Woher kommen diese Kinder?
Lena Schmid: Die Kinder wurden gecastet, wir haben sportliche Kinder gesucht. Viele stammen tatsächlich aus Turnvereinen, was die Bewegung und das Klettern erleichtert. Pia Dederichs: In Nibelheim gibt es ein mehrstöckiges Gerüst mit Treppen und Leitern. Das ist ein Bild für Alberichs Mine, das wiederum die Unterwelt darstellt. Hier steht jeder Raum für eine kindliche Angst. Die Kinder klettern dort hinein, in eine Fabrik-Unterwelt, in der sie versklavt werden. Dabei wird ihnen ihre ganze Energie entzogen.
Es gibt zudem einen dramatischen Moment: Der Vorhang mit allen kindlichen Projektionen wird heruntergerissen, die Riesen kommen mit dem Bagger und plätten das schöne Naturbild.
Lena Schmid: Ja, das wird sehr puristisch umgesetzt. Nachdem die Kinder verschwunden sind, bleiben die Hauptfiguren mit ihrer Hybris zurück und zeigen, wohin die Reise weitergehen wird: Walhalla, Macht, Fantasieverlust.
Sicher wäre es verlockend gewesen, Tagespolitik aufzugreifen – haben Sie das bewusst vermieden?
Lena Schmid: Klar könnte man Wotan als eine Art „Elon Musk“ zeigen, aber das war nicht unser Weg. Uns interessiert das Fantastische: Theater als Ort der Imagination, nicht nur der Aktualisierung. Pia Dederichs: Die Probleme, die im „Rheingold“ gezeigt werden, also Macht, Besitz, Entfremdung, sind so zeitlos wie Märchen. Das wollen wir zeigen.
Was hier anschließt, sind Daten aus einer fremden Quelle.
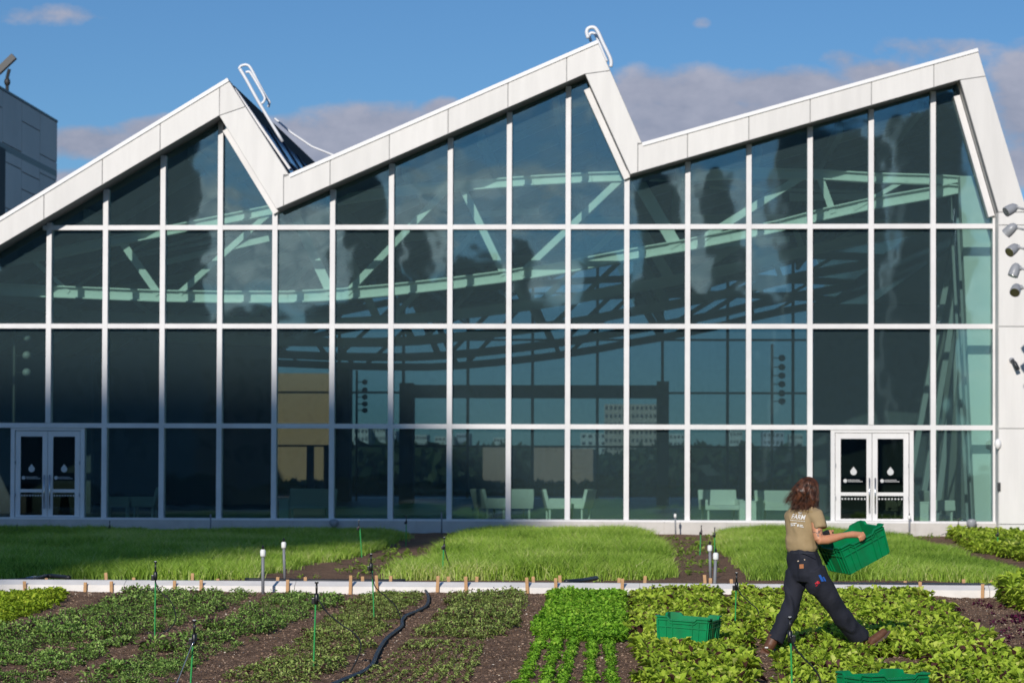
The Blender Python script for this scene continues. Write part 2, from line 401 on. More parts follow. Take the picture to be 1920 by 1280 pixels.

Der neue Kölner „Ring“ startet mit der Premiere des „Rheingolds“ am Sonntag in Saal 1 des Staatenhauses Die Regie führt Paul-Georg Dittrich. Es singen unter anderem Jordan Shanahan, Mauro Peter, Daniel Schmutzhard, Karl-Heinz Lehner, Lucas Singer, Emily Hindrichs und Adriana Bastidas-Gamboa. Marc Albrecht dirigiert das Gürzenich-Orchester. Die Premiere ist ausverkauft, Tickets gibt es unter anderem für den 29.10., 31.10., 2.11. und 6.11.
Die „Walküre“ (29.03.26) soll noch im Staatenhaus gezeigt werden. „Siegfried“ und „Götterdämmerung“ sind fürs Opernhaus geplant, dessen Guckkastenbühne damit zur Vorgabe für das ganze Projekt wird.